Though everybody fails, the dedicated ones, the ones who view the race as a marathon and not a sprint, pick themselves up and go right back at it again. They know that all you can really do is be vigilant, be on guard for failure. Then understand the things you need to do to recover from it when it slams you to the mat.
Let’s start with understanding this: failure is necessary. Failure does not negate success, failure complements it. Failure helps get you to success.
Failure means you’re experienced, hardened. When you come out of it, you’ll be the better for it. You’ll have battle scars you can be proud of. If it was up to me, anyone who has a serious setback in life and survives it and learns from it, ought to be able to put some kind of letters behind their name. DoF, maybe – “Doctor of Failure”. It’s better than any kind of educational degree I can think of. Successful people I know would be honored to display the letters. They’d be proud of the failure, proud of what it made them into by having to overcome it. You sit down with any really successful person, no matter in what walk of life, and ask about their career and chances are good that he or she will tell you more about the failures they’ve overcome than the achievements they’ve made. The stories are more interesting, and the outcomes more significant. The valuable lessons are always in the failures, not the achievements.

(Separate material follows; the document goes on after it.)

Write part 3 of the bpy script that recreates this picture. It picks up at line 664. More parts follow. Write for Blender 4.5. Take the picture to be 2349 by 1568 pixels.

The real key is, what do you do when you find yourself failing at something? How are you going to respond? It is at these moments when you often begin to really learn about yourself. Do you have what it takes to fight back? Do you pull yourself together and come out swinging, or do you wilt into a corner somewhere? Do you make excuses or blame others or feel sorry for yourself? To overcome whatever dire circumstances you might find yourself in, you’re going to have to do a lot of soul-searching. And if you’re honest with yourself, you’re going to end up learning a lot about just who you really are.